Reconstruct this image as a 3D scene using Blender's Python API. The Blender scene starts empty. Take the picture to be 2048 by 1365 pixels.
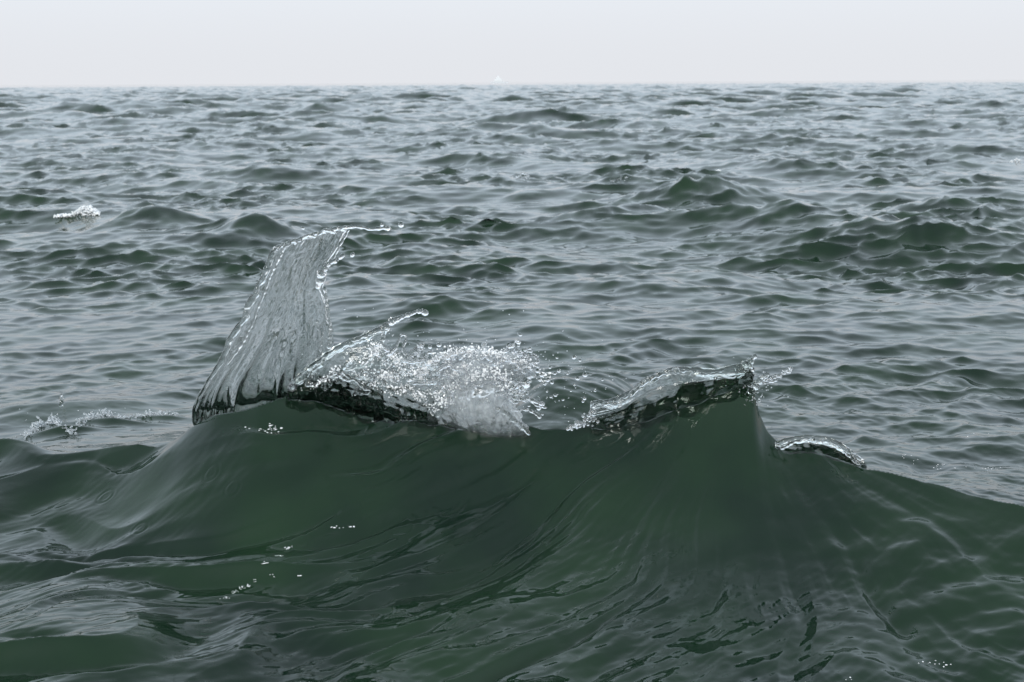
import bpy, bmesh, math, random, time
import numpy as np
from mathutils import Vector
T0 = time.time()
SC = bpy.context.scene
COL = SC.collection
R = math.radians

# ------------------------------------------------------------------ camera
W_, H_, LENS = 2048.0, 1365.0, 50.0
F = LENS / 36.0 * W_
CAMH = 1.2
PITCH = math.atan((H_ / 2 - 165.7) / F)
ROLL = math.atan(11.0 / 2048)
cam_d = bpy.data.cameras.new('camera')
cam_d.lens = LENS; cam_d.sensor_width = 36.0
cam_d.clip_start = 0.05; cam_d.clip_end = 60000
cam_d.dof.use_dof = True; cam_d.dof.focus_distance = 4.2; cam_d.dof.aperture_fstop = 8.5
cam = bpy.data.objects.new('camera', cam_d); COL.objects.link(cam)
cam.location = (0, 0, CAMH)
cr, sr = math.cos(ROLL), math.sin(ROLL)
fwd = np.array([0, math.cos(PITCH), -math.sin(PITCH)])
up0 = np.array([0, math.sin(PITCH), math.cos(PITCH)])
rt0 = np.array([1.0, 0, 0])
# clockwise horizon rise to the right: the camera leans a little to the left of level
rt = rt0 * cr - up0 * sr
up = up0 * cr + rt0 * sr
from mathutils import Matrix
cam.matrix_world = Matrix(((rt[0], up[0], -fwd[0], 0), (rt[1], up[1], -fwd[1], 0),
                           (rt[2], up[2], -fwd[2], CAMH), (0, 0, 0, 1)))
SC.camera = cam

# ------------------------------------------------------------------ sky and light
SUN_EL, SUN_AZ = 20.0, 188.0
wd = bpy.data.worlds.new('World'); SC.world = wd; wd.use_nodes = True
nt = wd.node_tree; nt.nodes.clear()
o = nt.nodes.new('ShaderNodeOutputWorld'); bg = nt.nodes.new('ShaderNodeBackground')
sky = nt.nodes.new('ShaderNodeTexSky'); sky.sky_type = 'NISHITA'; sky.sun_disc = False
sky.sun_elevation = R(SUN_EL); sky.sun_rotation = R(SUN_AZ)
sky.dust_density = 6.0; sky.air_density = 1.0; sky.ozone_density = 1.5
mx = nt.nodes.new('ShaderNodeMix'); mx.data_type = 'RGBA'; mx.inputs[0].default_value = 0.9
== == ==
## GOAL OF THE EXERCISE
Copy the listing word for word, excluding its pictures.

## THE OUTPUT
Reconstruct this image as a 3D scene using Blender's Python API. The Blender scene starts empty. Take the picture to be 2048 by 1365 pixels.
import bpy, bmesh, math, random, time
import numpy as np
from mathutils import Vector
T0 = time.time()
SC = bpy.context.scene
COL = SC.collection
R = math.radians

# ------------------------------------------------------------------ camera
W_, H_, LENS = 2048.0, 1365.0, 50.0
F = LENS / 36.0 * W_
CAMH = 1.2
PITCH = math.atan((H_ / 2 - 165.7) / F)
ROLL = math.atan(11.0 / 2048)
cam_d = bpy.data.cameras.new('camera')
cam_d.lens = LENS; cam_d.sensor_width = 36.0
cam_d.clip_start = 0.05; cam_d.clip_end = 60000
cam_d.dof.use_dof = True; cam_d.dof.focus_distance = 4.2; cam_d.dof.aperture_fstop = 8.5
cam = bpy.data.objects.new('camera', cam_d); COL.objects.link(cam)
cam.location = (0, 0, CAMH)
cr, sr = math.cos(ROLL), math.sin(ROLL)
fwd = np.array([0, math.cos(PITCH), -math.sin(PITCH)])
up0 = np.array([0, math.sin(PITCH), math.cos(PITCH)])
rt0 = np.array([1.0, 0, 0])
# clockwise horizon rise to the right: the camera leans a little to the left of level
rt = rt0 * cr - up0 * sr
up = up0 * cr + rt0 * sr
from mathutils import Matrix
cam.matrix_world = Matrix(((rt[0], up[0], -fwd[0], 0), (rt[1], up[1], -fwd[1], 0),
                           (rt[2], up[2], -fwd[2], CAMH), (0, 0, 0, 1)))
SC.camera = cam

# ------------------------------------------------------------------ sky and light
SUN_EL, SUN_AZ = 20.0, 188.0
wd = bpy.data.worlds.new('World'); SC.world = wd; wd.use_nodes = True
nt = wd.node_tree; nt.nodes.clear()
o = nt.nodes.new('ShaderNodeOutputWorld'); bg = nt.nodes.new('ShaderNodeBackground')
sky = nt.nodes.new('ShaderNodeTexSky'); sky.sky_type = 'NISHITA'; sky.sun_disc = False
sky.sun_elevation = R(SUN_EL); sky.sun_rotation = R(SUN_AZ)
sky.dust_density = 6.0; sky.air_density = 1.0; sky.ozone_density = 1.5
mx = nt.nodes.new('ShaderNodeMix'); mx.data_type = 'RGBA'; mx.inputs[0].default_value = 0.9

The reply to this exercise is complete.